Sigorta şirketinin ödemeyi reddettiği tazminatın ne şekilde ödeneceği hususunun yargı mercii önüne getirilebilmesi ve karara bağlanabilmesi gerekir. Kanunun amacına aykırı olarak, yorum yoluyla dava şartı ihdas edilmesi suretiyle davacının, murisinin hayat sigortası poliçesi tazminatını almak için bu davayı açabilmesini poliçede lehine daini mürtehin kaydı bulunan bankanın (kalan kredi borcuyla sınırlı olarak olsa bile) muvafakatına bağlamak ve bu muvafakatı aktif dava ehliyetinin bir şartı olarak kabul etmek lehdarın poliçeden doğan dava hakkının elinden alınması sonucunu doğurur. Öte yandan, genellikle kredi veren bankanın iştiraki olan sigorta şirketlerinin poliçeden doğan yükümlülüklerini hukuka aykırı olarak yerine getirmekten kaçındıkları durumlarda, kredi veren kardeş kuruluşların uyuşmazlığın mahkeme önüne gelmesini engelleyici bir enstrüman olarak muvafakat vermemelerine bu yolla yargısal bir koruma sağlanmış olmaktadır.
Türkiye Cumhuriyeti Anayasası’nın “Hak arama hürriyeti” başlıklı 36 ncı maddesine göre “Herkes, meşru vasıta ve yollardan faydalanmak suretiyle yargı mercileri önünde davacı veya davalı olarak iddia ve savunma ile adil yargılanma hakkına sahiptir.” Maddenin lafzından da açıkça anlaşılacağı
üzere her kademedeki yargı mercii önünde bireyin hukukî dinlenilme hakkının korunması gerekir.
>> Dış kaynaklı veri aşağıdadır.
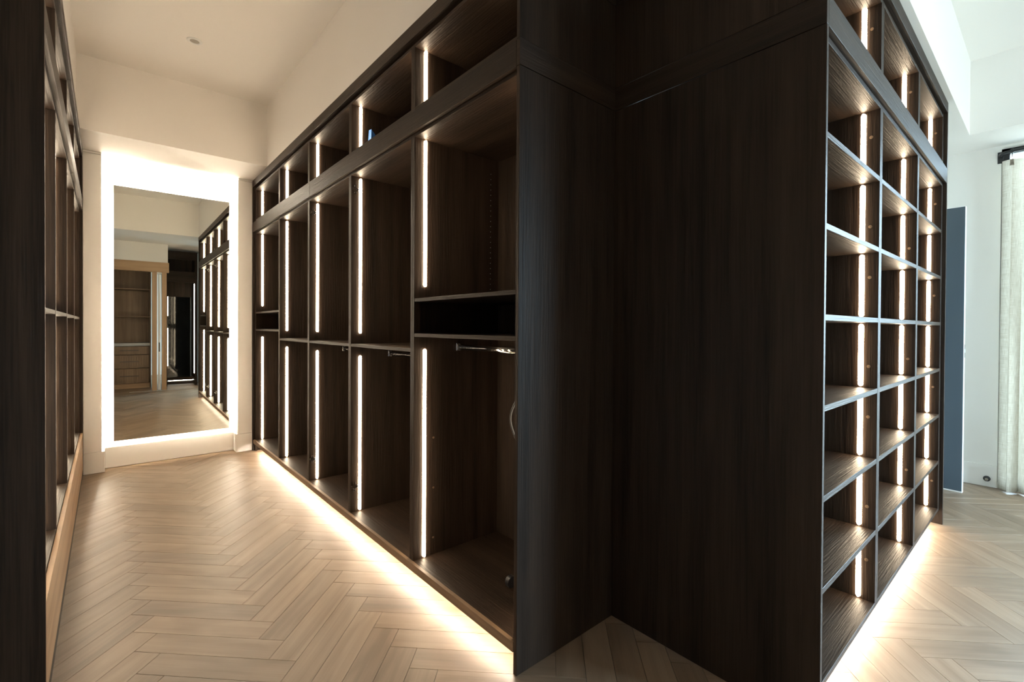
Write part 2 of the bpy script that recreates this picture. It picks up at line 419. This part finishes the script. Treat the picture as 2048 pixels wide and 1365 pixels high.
# small cams in the nearest unit
b = bmesh.new()
for z in (.22, .50, .78): cyl(b, (1.385, 2.2695, z), (1.385, 2.268, z), .006, seg=12)
cm = link('screw_cap', b, M_WALNUT, ow); cm.matrix_parent_inverse = Matrix.LocRotScale(ow.location, ow.rotation_euler, None).inverted()
# rails
def board(t, name, a, b_, grain): return box(name, a, b_, M_DARK, t, .0012, grain)
ca = thing('cornice_rail', 'long dark oak top rail above the right run of lit compartments', 'rail', (XA, 3.6, CB), 0)
for a, b_ in ((1.4195, 3.84), (3.8415, 5.888)): board(ca, 'board', (0, a - 3.6, 0), (.075, b_ - 3.6, ZT - CB), 1)
ma = thing('mid_rail', 'dark oak rail between upper and lower compartments of the right run', 'rail', (XA, 3.6, RB), 0)
for a, b_ in ((1.4195, 3.94), (3.9415, 5.888)): board(ma, 'board', (0, a - 3.6, 0), (.04, b_ - 3.6, RTOP - RB), 1)
fa = thing('plinth_fascia', 'mid-brown oak plinth strip under the right run, lit from below', 'rail', (XA, 3.6, .085), 0)
for a, b_ in ((1.4195, 3.94), (3.9415, 5.84)): box('board', (0, a - 3.6, 0), (.0195, b_ - 3.6, .042), M_WALNUT, fa, .0012, 1)
# under-light
def under(name, a, b_, label, ax):
    t = thing(name, label, 'light strip', ((a[0] + b_[0]) / 2, (a[1] + b_[1]) / 2, a[2]))
    o = t.location
    A = [a[i] - o[i] for i in range(3)]; B = [b_[i] - o[i] for i in range(3)]
    link('channel', bx(bmesh.new(), A, B), M_STEEL, t)
    C_ = list(A); D_ = list(B)
    for i in (0, 1):
        C_[i] += .002; D_[i] -= .002
    D_[2] = A[2] - .0003; C_[2] = A[2] - .003
    link('diffuser', bx(bmesh.new(), C_, D_), M_LEDU, t)
under('light_strip', (XA + .055, 1.44, .098), (XA + .072, 5.78, .1065), 'glowing strip under the right run of wardrobes washing the aisle floor', 1)
# support feet / recess board behind
box_ = box('plinth_board', (XA + .28, 1.42, .0005), (XA + .296, 5.83, .105), M_DARK, None, .0005, 1)
tag(box_, 'dark oak recessed plinth board behind the glow under the right wardrobes', 'plinth')
# far end filler & near end panel
ef = thing('end_panel', 'narrow dark oak filler panel between farthest wardrobe and white pilaster', 'panel', (XA, 5.86, 0))
box('panel', (.0, -.02 + .025, .0005), (.59, .029, RB - .001), M_DARK, ef)
box('filler_strip', (.02, -.0285, .0005), (.04, .0045, RB - .001), M_DARK, ef)
box('panel', (.0, .005, RTOP + .001), (.59, .029, CB - .001), M_DARK, ef)
b = bmesh.new(); cyl(b, (.045, .0045, .07), (.045, .0035, .07), .0045, seg=12); link('screw_cap', b, M_STEEL, ef)
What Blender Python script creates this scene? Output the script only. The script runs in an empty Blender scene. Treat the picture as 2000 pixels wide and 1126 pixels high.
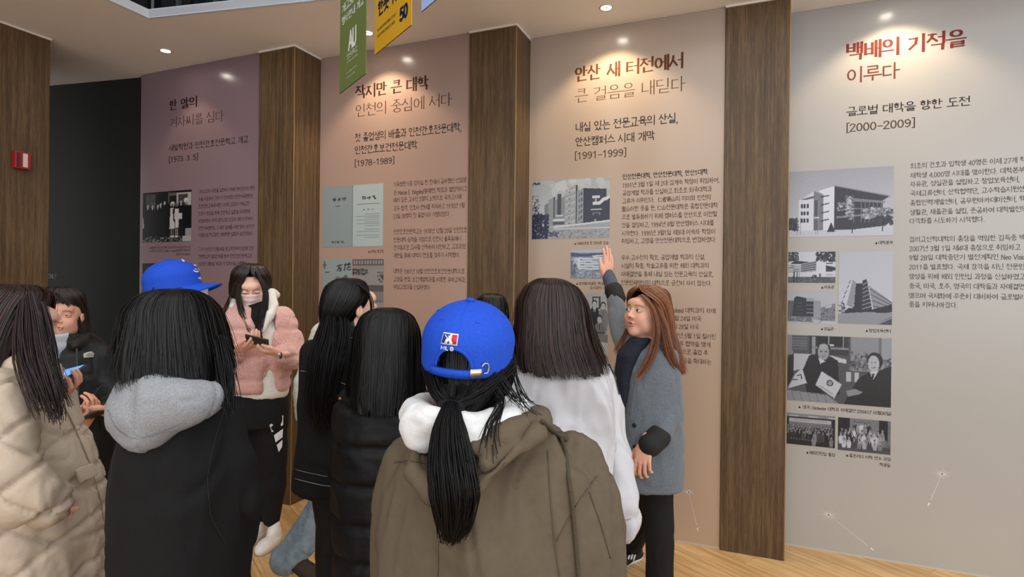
import bpy, math, random
import numpy as np
from mathutils import Matrix, Vector, Euler

random.seed(7)
RNG = np.random.default_rng(7)
SC = bpy.context.scene
COL = SC.collection

# ------------------------------------------------------------------ camera
EYE = 1.55                       # camera height in metres
FPX = 1132.793                   # focal length in pixels of the 2000 px wide frame
PITCH, ROLL, YAW = math.radians(-0.13622), math.radians(0.615807), math.radians(22.32699)
CEIL = 3.2305

cam_data = bpy.data.cameras.new('camera')
cam_data.sensor_width = 36.0
cam_data.lens = FPX / 2000 * 36
cam_data.clip_start = 0.05
cam = bpy.data.objects.new('camera', cam_data)
COL.objects.link(cam)
_cp, _sp, _cr, _sr = math.cos(PITCH), math.sin(PITCH), math.cos(ROLL), math.sin(ROLL)
_f = Vector((0, _cp, _sp)); _up = Vector((0, -_sp, _cp)); _rt = Vector((1, 0, 0))
_R = _rt * _cr + _up * _sr; _U = _up * _cr - _rt * _sr
_m = Matrix((( _R.x, _U.x, -_f.x), (_R.y, _U.y, -_f.y), (_R.z, _U.z, -_f.z))).to_4x4()
cam.matrix_world = Matrix.Translation((0, 0, EYE)) @ Matrix.Rotation(YAW, 4, 'Z') @ _m
SC.camera = cam

# ------------------------------------------------------------------ world, lights, exposure
world = bpy.data.worlds.new('world'); SC.world = world; world.use_nodes = True
world.node_tree.nodes['Background'].inputs[0].default_value = (0.96, 0.97, 0.98, 1)
world.node_tree.nodes['Background'].inputs[1].default_value = 1.65
SC.view_settings.view_transform = 'Standard'
SC.view_settings.look = 'None'
SC.view_settings.exposure = 0.0
SC.view_settings.gamma = 1.0
SC.view_settings.use_curve_mapping = False

def area_light(name, loc, target, size, size_y, power, color):
    d = bpy.data.lights.new(name, 'AREA'); d.shape = 'RECTANGLE'; d.size = size; d.size_y = size_y
    d.energy = power; d.color = color
    o = bpy.data.objects.new(name, d); COL.objects.link(o); o.location = loc
    o.rotation_euler = (Vector(target) - Vector(loc)).to_track_quat('-Z', 'Y').to_euler()
    return o
# daylight of the tall lobby glazing behind and to the right of the photographer
area_light('lobby_daylight', (4.6, -3.6, 2.6), (0.2, 3.0, 1.2), 4.0, 3.2, 80, (0.84, 0.92, 1.0))
area_light('lobby_warm_fill', (-1.6, -3.6, 4.6), (-1.2, 2.0, 1.0), 3.2, 2.0, 42, (1.0, 0.87, 0.72))  # added warm fill light, stands for no known lamp

# ------------------------------------------------------------------ pixel <-> place measurements
def ray(px, py):
    """direction through a pixel of the 2000x1126 frame, in the level camera frame (x right, y away, z up)"""
    a = px - 1000.0; b = py - 563.0
    a0 = a * _cr + b * _sr; b0 = -a * _sr + b * _cr
    y, z = 1.0, -b0 / FPX
    return np.array([a0 / FPX, y * _cp - z * _sp, y * _sp + z * _cp])
CY, SY = math.cos(YAW), math.sin(YAW)
def to_world(v):
    return np.array([v[0] * CY - v[1] * SY, v[0] * SY + v[1] * CY, v[2] + EYE])
def on_z(px, py, z):
    r = ray(px, py); return to_world(r * ((z - EYE) / r[2]))
def on_y(px, py, d):
    r = to_world(ray(px, py)) - np.array([0, 0, EYE]); t = d / r[1]; return r * t + np.array([0, 0, EYE])
def on_x(px, py, u):
    r = to_world(ray(px, py)) - np.array([0, 0, EYE]); t = u / r[0]; return r * t + np.array([0, 0, EYE])

# ------------------------------------------------------------------ materials
def srgb(r, g, b):
    return tuple((c / 255 / 12.92 if c / 255 <= 0.04045 else ((c / 255 + 0.055) / 1.055) ** 2.4) for c in (r, g, b)) + (1.0,)

def N(nt, t, **kw):
    n = nt.nodes.new(t)
    for k, v in kw.items():
        if k in n.inputs.keys(): n.inputs[k].default_value = v
        else: setattr(n, k, v)
    return n

def base_mat(name, color, rough=0.6, spec=0.5, metal=0.0):
    m = bpy.data.materials.new(name); m.use_nodes = True
    b = m.node_tree.nodes['Principled BSDF']
    b.inputs['Base Color'].default_value = color
    b.inputs['Roughness'].default_value = rough
    b.inputs['Specular IOR Level'].default_value = spec
    b.inputs['Metallic'].default_value = metal
    return m, m.node_tree, b

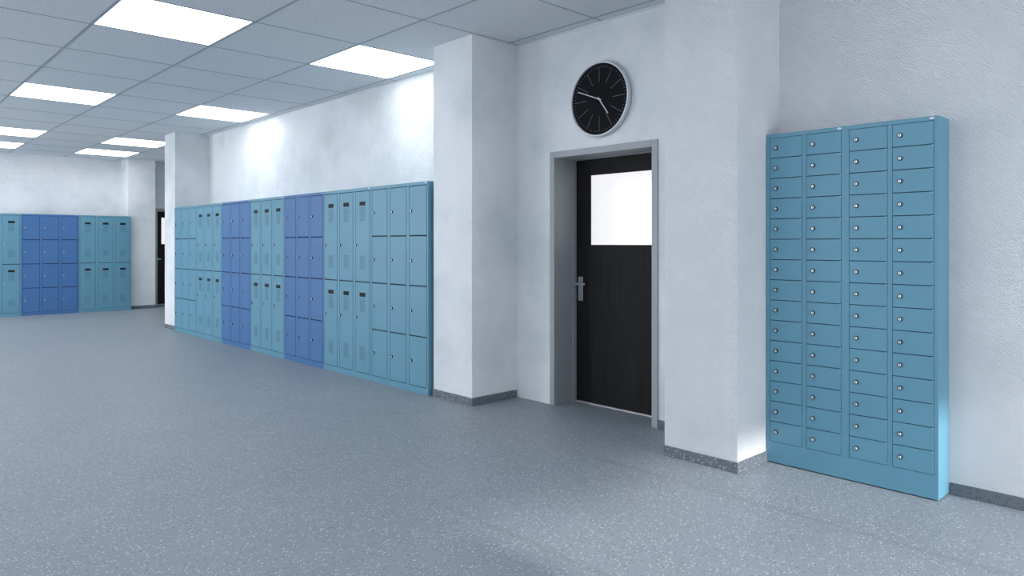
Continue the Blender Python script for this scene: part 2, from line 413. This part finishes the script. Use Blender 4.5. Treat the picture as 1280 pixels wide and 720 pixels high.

Hukuk Muhakemeleri Kanunu’nun “Hukukî dinlenilme hakkı” başlıklı 27 nci maddesinde bu hak şu şekilde ifade edilmiştir;
“(1) Davanın tarafları, müdahiller ve yargılamanın diğer ilgilileri, kendi hakları ile bağlantılı olarak hukuki dinlenilme hakkına sahiptirler.
(2) Bu hak;
a)Yargılama ile ilgili olarak bilgi sahibi olunmasını,
b)Açıklama ve ispat hakkını,
c)Mahkemenin, açıklamaları dikkate alarak değerlendirmesini ve kararların somut ve açık olarak gerekçelendirilmesini içerir.”
Birey için son derece önemli alanlara temas eden hukukî dinlenilme hakkı Anayasayla teminat altına alınan ve uluslararası antlaşmalarla da (AİHS 6 ncı madde) temin edilen bir hak olduğundan, kanunî düzenleme ile ortadan kaldırılması mümkün olmadığı gibi kanun maddelerinin yorumlanması yoluyla da kullanılması engellenemez.
Muvafakat engelinin mirasçılar tarafından banka borcunun bütün ferileriyle ödenerek aşılabileceği söylenebilir ise de, bunun borcun miktarı ve kredi borçlusunun mirasçılarının ekonomik imkânlarıyla sınırlı olması nedeniyle yargıya erişimi engelleyici etkisi bulunmaktadır.
Açıklanan nedenlerle mahkemece, daini mürtehin banka (alacağı devrettiğinden devralanın) muvafakatı alınmadan davaya devamla esas hakkında karar verilmesi gerekirken davanın reddine karar verilmesi doğru olmayıp, mahkeme kararının bozulması gerekmektedir.